_Given request_
Please reproduce the lines of the records below from the one holding "What Blender Python" through the one holding "COL = S.collection", inclusive, skipping all pictures.

Part of a data file:
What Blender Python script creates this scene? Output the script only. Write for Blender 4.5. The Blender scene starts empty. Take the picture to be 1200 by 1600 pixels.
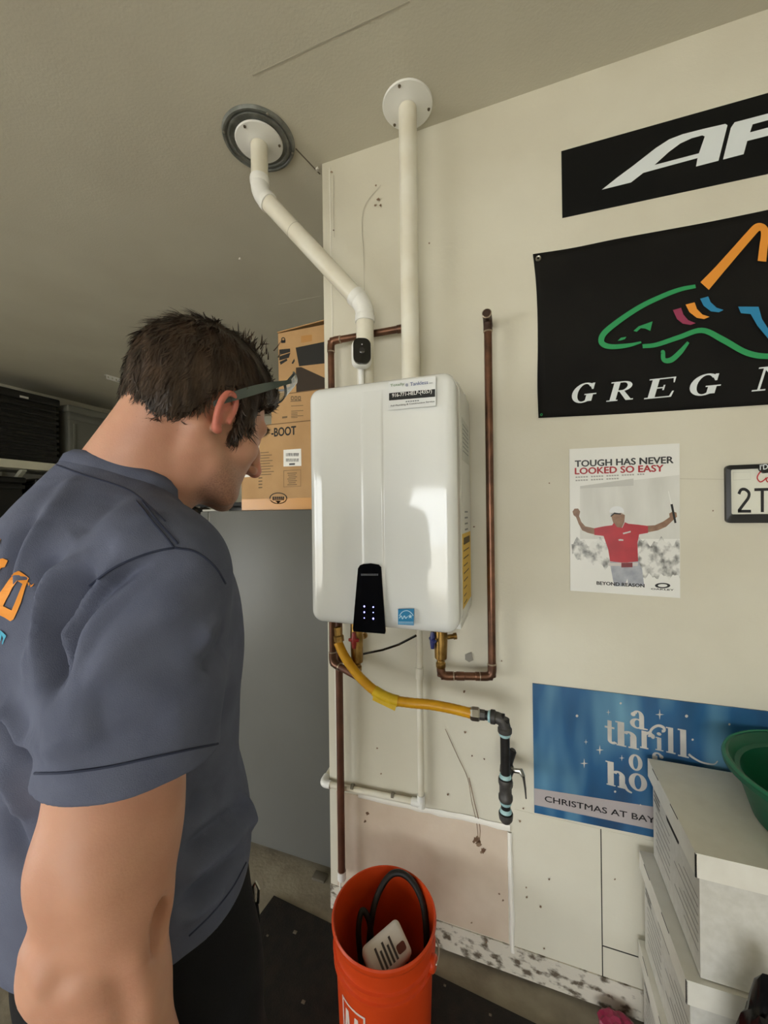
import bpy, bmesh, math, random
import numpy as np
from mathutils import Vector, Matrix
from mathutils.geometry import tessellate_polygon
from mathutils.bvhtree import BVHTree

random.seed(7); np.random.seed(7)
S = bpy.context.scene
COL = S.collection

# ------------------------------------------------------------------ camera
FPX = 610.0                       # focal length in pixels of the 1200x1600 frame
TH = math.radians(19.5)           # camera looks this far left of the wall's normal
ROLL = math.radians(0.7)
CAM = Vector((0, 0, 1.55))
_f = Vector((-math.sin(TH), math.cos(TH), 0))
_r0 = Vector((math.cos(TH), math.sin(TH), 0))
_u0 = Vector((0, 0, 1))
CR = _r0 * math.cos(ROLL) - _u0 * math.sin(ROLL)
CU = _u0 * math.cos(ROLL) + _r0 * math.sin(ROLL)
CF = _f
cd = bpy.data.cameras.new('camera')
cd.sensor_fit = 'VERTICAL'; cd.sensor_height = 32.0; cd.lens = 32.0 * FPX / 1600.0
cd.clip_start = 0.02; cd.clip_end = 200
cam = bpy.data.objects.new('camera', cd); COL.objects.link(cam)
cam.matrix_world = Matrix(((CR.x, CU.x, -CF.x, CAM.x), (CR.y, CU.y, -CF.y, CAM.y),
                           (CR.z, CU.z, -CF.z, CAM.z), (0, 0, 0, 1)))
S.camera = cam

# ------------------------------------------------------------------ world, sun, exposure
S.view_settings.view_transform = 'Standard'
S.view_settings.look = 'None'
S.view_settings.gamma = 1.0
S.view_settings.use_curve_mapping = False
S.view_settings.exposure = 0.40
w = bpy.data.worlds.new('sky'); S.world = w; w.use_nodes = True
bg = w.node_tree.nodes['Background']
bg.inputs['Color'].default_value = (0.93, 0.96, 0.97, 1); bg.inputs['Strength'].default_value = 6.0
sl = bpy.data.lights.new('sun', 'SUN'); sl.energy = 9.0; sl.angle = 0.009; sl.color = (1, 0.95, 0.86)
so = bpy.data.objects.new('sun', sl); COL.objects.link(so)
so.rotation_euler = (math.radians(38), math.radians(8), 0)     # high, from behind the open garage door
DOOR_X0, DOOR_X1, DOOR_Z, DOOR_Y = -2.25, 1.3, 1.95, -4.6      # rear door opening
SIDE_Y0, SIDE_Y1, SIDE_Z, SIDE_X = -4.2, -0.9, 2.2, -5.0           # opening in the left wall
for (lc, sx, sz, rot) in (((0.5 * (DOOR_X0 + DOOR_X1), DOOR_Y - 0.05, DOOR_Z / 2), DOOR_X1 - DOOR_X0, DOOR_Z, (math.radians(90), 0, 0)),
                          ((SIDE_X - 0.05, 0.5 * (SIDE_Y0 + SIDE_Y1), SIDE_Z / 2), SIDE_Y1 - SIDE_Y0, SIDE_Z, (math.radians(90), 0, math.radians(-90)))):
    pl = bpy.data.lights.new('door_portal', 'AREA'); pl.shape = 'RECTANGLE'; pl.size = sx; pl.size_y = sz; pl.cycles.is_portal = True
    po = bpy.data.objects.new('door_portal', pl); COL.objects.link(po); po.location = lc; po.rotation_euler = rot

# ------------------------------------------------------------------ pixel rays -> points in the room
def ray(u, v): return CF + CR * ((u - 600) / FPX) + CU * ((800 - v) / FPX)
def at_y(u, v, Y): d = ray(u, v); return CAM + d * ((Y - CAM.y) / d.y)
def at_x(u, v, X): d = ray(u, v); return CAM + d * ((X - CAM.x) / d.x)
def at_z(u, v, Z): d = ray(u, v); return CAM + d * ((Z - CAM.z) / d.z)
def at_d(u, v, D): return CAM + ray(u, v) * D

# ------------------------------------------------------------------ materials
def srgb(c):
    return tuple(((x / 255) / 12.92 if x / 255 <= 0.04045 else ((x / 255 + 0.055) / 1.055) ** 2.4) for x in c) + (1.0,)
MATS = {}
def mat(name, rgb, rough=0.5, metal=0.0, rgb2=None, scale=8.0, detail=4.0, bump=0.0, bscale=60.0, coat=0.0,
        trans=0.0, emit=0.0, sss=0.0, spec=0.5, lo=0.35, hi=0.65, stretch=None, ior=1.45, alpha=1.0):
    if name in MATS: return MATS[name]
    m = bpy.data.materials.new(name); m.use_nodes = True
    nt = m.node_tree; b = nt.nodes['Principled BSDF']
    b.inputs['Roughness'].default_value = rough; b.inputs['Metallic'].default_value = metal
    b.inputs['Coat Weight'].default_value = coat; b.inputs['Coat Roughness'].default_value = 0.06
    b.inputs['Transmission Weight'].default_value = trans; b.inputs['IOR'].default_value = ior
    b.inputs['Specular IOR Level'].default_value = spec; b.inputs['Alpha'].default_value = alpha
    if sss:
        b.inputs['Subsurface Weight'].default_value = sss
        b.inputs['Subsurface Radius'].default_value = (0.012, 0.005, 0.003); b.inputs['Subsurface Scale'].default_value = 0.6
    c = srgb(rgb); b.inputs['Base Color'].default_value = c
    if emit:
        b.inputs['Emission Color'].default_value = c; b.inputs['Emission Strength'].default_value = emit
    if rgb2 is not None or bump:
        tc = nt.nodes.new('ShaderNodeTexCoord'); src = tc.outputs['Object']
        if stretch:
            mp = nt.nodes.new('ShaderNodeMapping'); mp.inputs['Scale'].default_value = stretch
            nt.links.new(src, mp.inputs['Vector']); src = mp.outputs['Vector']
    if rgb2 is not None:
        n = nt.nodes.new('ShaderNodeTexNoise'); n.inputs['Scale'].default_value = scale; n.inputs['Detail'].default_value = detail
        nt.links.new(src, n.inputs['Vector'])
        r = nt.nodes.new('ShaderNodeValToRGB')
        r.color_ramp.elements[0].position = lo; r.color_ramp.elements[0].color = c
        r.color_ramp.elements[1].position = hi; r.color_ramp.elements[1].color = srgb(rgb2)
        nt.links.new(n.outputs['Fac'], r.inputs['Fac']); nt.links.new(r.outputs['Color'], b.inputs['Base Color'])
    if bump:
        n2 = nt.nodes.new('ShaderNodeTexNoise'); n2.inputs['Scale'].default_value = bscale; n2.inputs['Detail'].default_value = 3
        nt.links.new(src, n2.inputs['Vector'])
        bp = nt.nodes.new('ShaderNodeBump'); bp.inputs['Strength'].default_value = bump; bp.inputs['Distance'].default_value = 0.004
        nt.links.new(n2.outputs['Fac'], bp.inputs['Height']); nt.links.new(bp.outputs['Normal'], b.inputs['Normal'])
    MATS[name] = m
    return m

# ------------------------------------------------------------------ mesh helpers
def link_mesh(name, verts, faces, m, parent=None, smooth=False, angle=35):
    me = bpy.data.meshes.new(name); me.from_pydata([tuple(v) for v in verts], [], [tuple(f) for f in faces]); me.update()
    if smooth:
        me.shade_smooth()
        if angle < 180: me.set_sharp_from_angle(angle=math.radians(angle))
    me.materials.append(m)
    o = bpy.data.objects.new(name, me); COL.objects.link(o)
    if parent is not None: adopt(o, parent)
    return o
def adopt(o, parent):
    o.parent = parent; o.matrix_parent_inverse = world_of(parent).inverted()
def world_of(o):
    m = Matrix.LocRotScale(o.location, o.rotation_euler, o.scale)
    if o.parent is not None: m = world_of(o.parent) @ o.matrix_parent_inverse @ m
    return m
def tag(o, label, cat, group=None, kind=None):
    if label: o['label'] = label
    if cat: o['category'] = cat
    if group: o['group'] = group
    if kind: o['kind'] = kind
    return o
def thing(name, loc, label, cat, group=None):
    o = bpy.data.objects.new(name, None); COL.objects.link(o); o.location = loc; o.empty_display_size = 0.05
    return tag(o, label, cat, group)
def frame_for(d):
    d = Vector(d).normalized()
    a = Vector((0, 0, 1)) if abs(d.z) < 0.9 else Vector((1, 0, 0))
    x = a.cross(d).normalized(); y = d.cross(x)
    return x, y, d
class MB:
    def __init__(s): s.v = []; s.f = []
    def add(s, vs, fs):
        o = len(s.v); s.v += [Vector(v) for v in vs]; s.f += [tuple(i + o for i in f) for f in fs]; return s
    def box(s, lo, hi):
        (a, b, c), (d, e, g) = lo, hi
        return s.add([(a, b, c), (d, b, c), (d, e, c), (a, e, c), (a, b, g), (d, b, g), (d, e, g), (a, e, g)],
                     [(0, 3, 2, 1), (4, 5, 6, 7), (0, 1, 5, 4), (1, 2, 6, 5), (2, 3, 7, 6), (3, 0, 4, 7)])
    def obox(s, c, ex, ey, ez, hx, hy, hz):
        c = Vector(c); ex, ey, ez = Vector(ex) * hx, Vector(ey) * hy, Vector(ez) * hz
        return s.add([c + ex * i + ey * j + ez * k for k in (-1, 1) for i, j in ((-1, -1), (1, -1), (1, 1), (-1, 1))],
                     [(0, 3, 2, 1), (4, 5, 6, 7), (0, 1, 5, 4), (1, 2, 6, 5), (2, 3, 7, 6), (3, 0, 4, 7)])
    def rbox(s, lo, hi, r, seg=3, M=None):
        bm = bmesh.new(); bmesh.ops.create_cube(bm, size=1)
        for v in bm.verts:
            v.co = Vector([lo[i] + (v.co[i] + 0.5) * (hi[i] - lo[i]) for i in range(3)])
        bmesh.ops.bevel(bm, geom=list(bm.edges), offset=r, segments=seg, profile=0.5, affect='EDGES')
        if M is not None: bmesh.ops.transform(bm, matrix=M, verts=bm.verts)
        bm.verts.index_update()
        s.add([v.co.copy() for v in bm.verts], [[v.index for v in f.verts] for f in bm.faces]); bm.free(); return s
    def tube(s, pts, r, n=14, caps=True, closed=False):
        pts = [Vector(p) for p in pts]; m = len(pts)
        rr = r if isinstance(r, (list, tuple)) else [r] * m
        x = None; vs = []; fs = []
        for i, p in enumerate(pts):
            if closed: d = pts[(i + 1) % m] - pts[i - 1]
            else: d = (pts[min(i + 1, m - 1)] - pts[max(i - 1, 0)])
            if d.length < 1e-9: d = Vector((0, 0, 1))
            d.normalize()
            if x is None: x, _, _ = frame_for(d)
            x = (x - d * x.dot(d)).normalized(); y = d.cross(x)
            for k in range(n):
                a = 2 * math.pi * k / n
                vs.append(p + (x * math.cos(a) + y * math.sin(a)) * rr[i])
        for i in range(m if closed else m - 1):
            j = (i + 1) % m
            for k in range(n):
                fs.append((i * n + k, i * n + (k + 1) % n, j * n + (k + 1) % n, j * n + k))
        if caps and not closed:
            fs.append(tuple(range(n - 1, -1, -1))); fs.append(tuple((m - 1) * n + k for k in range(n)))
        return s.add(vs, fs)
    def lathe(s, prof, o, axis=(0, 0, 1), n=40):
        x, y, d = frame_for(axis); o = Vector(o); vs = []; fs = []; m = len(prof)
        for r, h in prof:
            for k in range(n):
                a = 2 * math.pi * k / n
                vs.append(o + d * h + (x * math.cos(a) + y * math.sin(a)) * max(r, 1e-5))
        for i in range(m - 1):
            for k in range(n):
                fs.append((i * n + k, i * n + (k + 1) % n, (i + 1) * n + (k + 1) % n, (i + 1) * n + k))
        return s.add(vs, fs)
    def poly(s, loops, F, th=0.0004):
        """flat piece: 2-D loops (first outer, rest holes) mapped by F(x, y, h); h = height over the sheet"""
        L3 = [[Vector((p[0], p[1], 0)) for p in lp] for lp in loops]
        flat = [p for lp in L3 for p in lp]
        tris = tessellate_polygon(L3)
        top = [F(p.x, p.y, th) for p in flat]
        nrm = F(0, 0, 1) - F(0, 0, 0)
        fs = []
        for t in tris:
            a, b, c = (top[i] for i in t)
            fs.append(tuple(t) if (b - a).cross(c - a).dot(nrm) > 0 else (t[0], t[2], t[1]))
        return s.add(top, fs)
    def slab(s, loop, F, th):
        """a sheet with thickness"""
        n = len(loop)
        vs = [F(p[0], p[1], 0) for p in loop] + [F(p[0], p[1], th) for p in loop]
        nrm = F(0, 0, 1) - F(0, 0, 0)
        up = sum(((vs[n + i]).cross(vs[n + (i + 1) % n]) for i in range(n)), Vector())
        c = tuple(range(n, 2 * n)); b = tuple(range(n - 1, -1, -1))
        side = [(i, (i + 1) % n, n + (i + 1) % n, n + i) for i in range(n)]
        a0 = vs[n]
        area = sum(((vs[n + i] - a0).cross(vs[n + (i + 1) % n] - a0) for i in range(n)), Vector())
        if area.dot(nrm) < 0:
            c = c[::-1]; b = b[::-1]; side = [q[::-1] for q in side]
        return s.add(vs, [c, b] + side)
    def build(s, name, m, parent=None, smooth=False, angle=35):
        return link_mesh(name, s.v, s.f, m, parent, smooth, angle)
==
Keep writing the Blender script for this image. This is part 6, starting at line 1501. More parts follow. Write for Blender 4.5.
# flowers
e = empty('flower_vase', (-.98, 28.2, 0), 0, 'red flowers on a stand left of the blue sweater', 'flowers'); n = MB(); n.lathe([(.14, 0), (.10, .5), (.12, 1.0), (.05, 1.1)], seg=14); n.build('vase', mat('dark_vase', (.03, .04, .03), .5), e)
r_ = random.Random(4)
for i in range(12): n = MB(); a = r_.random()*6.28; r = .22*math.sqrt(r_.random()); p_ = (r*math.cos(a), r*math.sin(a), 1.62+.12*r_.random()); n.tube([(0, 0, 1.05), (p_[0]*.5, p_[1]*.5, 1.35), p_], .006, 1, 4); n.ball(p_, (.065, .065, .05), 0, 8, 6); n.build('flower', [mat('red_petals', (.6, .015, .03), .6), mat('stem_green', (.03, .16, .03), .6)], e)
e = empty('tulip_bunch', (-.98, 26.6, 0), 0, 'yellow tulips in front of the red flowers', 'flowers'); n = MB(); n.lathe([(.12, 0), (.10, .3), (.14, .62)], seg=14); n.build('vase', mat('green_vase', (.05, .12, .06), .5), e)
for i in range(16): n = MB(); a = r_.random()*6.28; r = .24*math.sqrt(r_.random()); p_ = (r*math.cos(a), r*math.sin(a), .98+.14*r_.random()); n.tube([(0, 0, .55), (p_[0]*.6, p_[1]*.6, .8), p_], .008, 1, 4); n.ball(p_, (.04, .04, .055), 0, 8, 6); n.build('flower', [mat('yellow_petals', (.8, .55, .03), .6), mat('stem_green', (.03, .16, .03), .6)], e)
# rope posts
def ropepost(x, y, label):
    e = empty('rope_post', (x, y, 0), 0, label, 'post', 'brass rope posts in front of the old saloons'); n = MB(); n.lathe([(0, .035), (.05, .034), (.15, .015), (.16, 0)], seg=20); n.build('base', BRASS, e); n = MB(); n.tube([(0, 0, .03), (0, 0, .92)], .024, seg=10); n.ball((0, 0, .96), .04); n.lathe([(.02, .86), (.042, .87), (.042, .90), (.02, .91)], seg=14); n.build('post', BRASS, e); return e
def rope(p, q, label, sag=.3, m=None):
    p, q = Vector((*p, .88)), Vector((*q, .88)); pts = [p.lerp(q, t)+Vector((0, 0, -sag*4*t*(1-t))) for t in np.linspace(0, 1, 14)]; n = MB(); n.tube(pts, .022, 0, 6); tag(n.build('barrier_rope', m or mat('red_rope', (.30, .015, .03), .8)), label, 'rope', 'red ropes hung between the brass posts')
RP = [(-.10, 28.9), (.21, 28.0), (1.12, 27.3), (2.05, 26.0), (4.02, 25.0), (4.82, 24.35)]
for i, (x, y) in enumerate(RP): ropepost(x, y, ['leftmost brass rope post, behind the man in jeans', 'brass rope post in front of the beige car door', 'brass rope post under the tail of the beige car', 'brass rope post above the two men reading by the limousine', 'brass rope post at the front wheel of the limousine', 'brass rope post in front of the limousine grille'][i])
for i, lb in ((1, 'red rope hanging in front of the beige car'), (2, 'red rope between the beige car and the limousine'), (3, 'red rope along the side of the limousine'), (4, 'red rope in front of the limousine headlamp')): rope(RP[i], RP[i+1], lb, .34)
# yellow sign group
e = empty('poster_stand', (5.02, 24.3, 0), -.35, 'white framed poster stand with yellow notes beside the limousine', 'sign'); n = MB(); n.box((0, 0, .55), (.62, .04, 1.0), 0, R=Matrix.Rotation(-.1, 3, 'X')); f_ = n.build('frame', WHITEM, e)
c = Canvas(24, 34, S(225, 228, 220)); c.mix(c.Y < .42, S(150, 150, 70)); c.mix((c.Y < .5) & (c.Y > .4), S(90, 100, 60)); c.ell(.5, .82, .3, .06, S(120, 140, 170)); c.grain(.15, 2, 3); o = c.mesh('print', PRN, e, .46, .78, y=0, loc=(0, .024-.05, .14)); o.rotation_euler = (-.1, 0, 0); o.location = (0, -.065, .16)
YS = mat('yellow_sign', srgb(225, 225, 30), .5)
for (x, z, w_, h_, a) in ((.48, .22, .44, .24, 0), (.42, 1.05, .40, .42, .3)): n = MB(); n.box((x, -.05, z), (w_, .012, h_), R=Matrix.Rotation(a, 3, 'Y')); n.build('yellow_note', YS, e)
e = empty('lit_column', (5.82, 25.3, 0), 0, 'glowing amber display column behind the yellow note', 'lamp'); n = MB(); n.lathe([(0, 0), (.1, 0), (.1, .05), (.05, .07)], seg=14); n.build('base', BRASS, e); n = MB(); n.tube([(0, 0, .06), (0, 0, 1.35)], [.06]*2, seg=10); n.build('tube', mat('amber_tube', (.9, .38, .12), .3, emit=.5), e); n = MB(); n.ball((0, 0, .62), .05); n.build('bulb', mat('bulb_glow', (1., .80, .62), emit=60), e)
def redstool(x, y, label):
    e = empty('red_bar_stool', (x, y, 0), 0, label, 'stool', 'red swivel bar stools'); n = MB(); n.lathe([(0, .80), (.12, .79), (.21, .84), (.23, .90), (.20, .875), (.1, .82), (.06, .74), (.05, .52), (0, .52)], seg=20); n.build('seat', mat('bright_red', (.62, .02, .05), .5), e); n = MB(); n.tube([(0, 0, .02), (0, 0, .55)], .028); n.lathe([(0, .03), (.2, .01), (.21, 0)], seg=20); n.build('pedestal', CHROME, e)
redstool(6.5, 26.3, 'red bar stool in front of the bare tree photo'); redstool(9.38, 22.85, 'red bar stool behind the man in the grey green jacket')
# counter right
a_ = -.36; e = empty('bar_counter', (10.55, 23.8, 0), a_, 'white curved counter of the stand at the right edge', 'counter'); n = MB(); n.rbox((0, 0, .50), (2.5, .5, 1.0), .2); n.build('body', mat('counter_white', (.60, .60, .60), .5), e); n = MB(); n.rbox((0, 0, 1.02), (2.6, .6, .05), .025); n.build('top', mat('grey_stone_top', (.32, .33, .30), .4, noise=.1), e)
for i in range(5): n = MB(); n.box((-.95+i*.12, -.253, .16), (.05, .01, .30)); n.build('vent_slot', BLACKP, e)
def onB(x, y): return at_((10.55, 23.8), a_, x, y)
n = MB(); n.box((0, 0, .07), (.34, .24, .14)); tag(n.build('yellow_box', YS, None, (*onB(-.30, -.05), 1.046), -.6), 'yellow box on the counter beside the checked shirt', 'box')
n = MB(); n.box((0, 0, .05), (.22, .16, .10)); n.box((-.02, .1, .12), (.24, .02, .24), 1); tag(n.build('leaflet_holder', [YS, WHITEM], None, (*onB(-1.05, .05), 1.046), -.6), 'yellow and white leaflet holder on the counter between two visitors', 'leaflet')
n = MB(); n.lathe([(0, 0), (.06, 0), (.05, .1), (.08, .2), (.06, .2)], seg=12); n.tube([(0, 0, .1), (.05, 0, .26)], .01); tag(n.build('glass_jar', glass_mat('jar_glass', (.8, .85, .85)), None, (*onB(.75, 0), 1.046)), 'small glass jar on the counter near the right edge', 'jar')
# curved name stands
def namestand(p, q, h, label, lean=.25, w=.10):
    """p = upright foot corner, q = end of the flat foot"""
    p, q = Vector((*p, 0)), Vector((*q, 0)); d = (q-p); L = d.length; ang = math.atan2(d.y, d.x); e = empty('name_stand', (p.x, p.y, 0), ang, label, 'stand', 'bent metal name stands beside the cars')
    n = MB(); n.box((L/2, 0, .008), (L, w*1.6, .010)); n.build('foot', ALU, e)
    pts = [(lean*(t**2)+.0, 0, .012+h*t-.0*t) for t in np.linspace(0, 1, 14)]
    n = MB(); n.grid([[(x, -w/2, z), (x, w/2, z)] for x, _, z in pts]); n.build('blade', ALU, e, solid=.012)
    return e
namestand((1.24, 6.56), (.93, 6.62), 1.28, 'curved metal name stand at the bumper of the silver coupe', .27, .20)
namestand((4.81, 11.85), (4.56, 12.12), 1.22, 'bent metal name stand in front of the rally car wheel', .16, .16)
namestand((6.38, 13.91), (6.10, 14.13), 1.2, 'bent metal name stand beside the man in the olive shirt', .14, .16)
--
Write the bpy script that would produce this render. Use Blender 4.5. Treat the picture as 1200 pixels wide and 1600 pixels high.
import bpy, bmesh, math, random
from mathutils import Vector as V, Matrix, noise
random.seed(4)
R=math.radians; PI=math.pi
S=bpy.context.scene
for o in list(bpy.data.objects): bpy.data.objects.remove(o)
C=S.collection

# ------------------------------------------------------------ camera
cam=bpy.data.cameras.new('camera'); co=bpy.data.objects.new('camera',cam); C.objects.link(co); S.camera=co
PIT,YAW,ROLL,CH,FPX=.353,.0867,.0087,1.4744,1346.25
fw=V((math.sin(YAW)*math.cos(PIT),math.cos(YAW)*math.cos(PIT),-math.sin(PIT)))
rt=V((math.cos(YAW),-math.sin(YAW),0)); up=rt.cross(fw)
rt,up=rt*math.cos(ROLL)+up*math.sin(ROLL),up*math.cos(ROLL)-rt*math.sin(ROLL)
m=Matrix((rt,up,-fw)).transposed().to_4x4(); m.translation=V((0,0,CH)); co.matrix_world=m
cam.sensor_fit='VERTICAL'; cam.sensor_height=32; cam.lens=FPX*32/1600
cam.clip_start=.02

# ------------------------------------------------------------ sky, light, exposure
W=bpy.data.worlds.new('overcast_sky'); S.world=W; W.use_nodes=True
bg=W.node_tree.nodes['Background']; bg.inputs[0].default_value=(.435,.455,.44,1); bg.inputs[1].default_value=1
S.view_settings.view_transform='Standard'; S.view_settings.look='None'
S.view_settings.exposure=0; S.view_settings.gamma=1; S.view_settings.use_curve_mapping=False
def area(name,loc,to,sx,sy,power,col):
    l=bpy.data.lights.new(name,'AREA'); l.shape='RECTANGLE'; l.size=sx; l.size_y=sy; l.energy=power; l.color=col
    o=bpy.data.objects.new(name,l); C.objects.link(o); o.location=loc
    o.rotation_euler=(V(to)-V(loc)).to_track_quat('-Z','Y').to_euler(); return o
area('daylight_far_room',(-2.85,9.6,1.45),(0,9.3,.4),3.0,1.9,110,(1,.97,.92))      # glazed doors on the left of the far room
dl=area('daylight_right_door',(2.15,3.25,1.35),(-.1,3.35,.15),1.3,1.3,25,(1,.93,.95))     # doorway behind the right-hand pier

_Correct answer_
What Blender Python script creates this scene? Output the script only. Write for Blender 4.5. The Blender scene starts empty. Take the picture to be 1200 by 1600 pixels.
import bpy, bmesh, math, random
import numpy as np
from mathutils import Vector, Matrix
from mathutils.geometry import tessellate_polygon
from mathutils.bvhtree import BVHTree

random.seed(7); np.random.seed(7)
S = bpy.context.scene
COL = S.collection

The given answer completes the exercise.